(Reuters) – Gold rose on Thursday, trading close to a three-week peak hit in the previous session after the U.S. Federal Reserve phased out a possibility of an interest rate hike this year, while palladium scaled a record peak on supply issues.

FILE PHOTO: Gold bars at the Austrian Gold and Silver Separating Plant ‘Oegussa’ in Vienna, Austria, March 18, 2016. REUTERS/Leonhard Foeger/File Photo


– Spot gold gained 0.3 percent at $1,315.81 per ounce as of 0114 GMT, after touching its highest since Feb. 28 at $1,316.58 in the previous session.

– U.S. gold futures rose 1.1 percent to $1,316.10 an ounce.

– Spot palladium gained 0.4 percent to $1,609.70 an ounce, after register a record high at $1,615.5 earlier in the session.

– The dollar nursed heavy losses in Asia on Thursday after the Federal Reserve stunned markets by abandoning all plans to raise rates this year, a signal its three-year campaign to normalise policy might be at an end. [USD/]

– Having downgraded their U.S. growth, unemployment and inflation forecasts, policymakers said the Fed’s benchmark overnight interest rate, or fed funds rate, was likely to remain at the current level of between 2.25 percent and 2.50 percent at least through this year.

– Shares in Asia rose on Thursday after the Feed’s policy decision, but concerns over slowing global growth and U.S.-China trade talks are expected to limit gains.

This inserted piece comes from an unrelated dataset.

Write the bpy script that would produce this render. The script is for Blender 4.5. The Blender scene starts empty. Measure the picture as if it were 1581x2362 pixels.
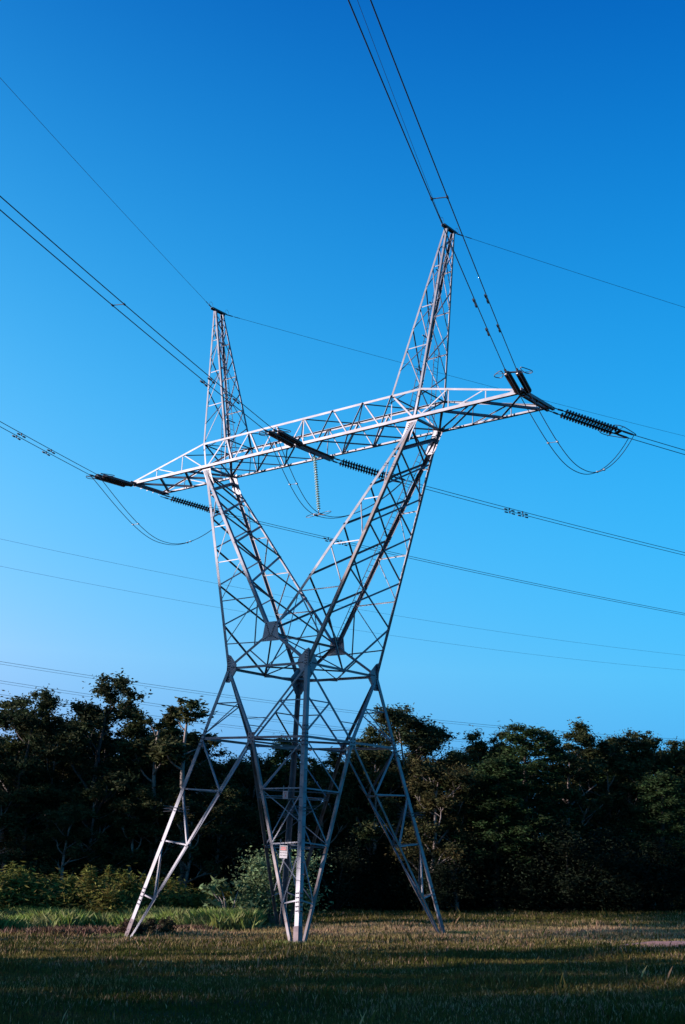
import bpy, math, random
import numpy as np
from mathutils import Vector as V, Matrix
random.seed(7); RNG=np.random.default_rng(7)
sc=bpy.context.scene; COL=sc.collection
S=2.6                                   # metres per survey unit
def U(x,y,z): return V((x*S,y*S,z*S))
# ---- survey of the pylon (units) and the camera
CX,CY,CZ=12.9233,-14.3042,1.6
YAW,PITCH,ROLL,FPX=.7067,.2717,.0462,2623.9
B1,Z1,WX,WY,Z2,CY3,Z3=1.1542,2.9399,.904,.9011,4.1155,.8463,4.6912
AX,AY,Z4,Z5,PIX,AXT=2.4611,.3552,8.0678,8.5932,1.9648,2.5678
EX,EY,PX,PY,Z6,SL=4.5528,.4113,2.824,.1123,11.5805,.2177
CAM=U(CX,CY,CZ)
fw=V((-math.sin(YAW)*math.cos(PITCH),math.cos(YAW)*math.cos(PITCH),math.sin(PITCH)))
rt0=V((math.cos(YAW),math.sin(YAW),0)); up0=rt0.cross(fw)
rt=rt0*math.cos(ROLL)+up0*math.sin(ROLL); up=up0*math.cos(ROLL)-rt0*math.sin(ROLL)
FH=V((-math.sin(YAW),math.cos(YAW),0)); RH=rt0.copy()
def ray(u,v): return (fw*FPX+rt*(u-790.5)-up*(v-1181)).normalized()
def gz(p):                               # lie of the land
    F=p[0]*FH.x+p[1]*FH.y; L=p[0]*RH.x+p[1]*RH.y
    F=70*math.tanh(F/70) if F>0 else F; L=60*math.tanh(L/60); F=max(F,-70)
    return -.2-.036*F+.045*L
def fl(Fc,L):                            # ground point: metres ahead of the viewer and to the right
    p=V((CAM.x,CAM.y,0))+FH*Fc+RH*L; p.z=gz(p); return p
def gpt(px,D):                           # ground point on the bearing of a column of the photo
    r=ray(px,1900); h=V((r.x,r.y,0)); k=D/h.dot(FH); p=V((CAM.x,CAM.y,0))+h*k; p.z=gz(p); return p
def hgt(px,py,D):                        # height above ground there
    r=ray(px,py); k=D/V((r.x,r.y,0)).dot(FH); q=CAM+r*k; return q.z-gz(q)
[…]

– U.S. President Donald Trump warned on Wednesday that the United States may leave tariffs on Chinese goods for a “substantial period” to ensure that Beijing complies with any trade agreement.

– Prime Minister Theresa May made an impassioned appeal to British lawmakers to support her on Wednesday after the European Union said it could only grant her request to delay Brexit for three months if parliament next week backed her plans for leaving.

– Rapid flows of investor money into physically backed platinum exchange-traded funds (ETFs) and a sharp drop in speculative bets on lower prices suggest the autocatalyst metal is on the verge of a recovery.

– Citigroup Inc plans to sell several tons of gold placed as collateral by Venezuela’s central bank on a $1.6 billion loan after the deadline for repurchasing them expired this month, sources said, a setback for President Nicolas Maduro’s efforts to hold onto the country’s fast-shrinking reserves.

– South Africa’s labour court ruled on Wednesday that the extension of a wage agreement to cover all gold unions and non-unionised employees of mining group Sibanye-Stillwater is valid and lawful, the miner said.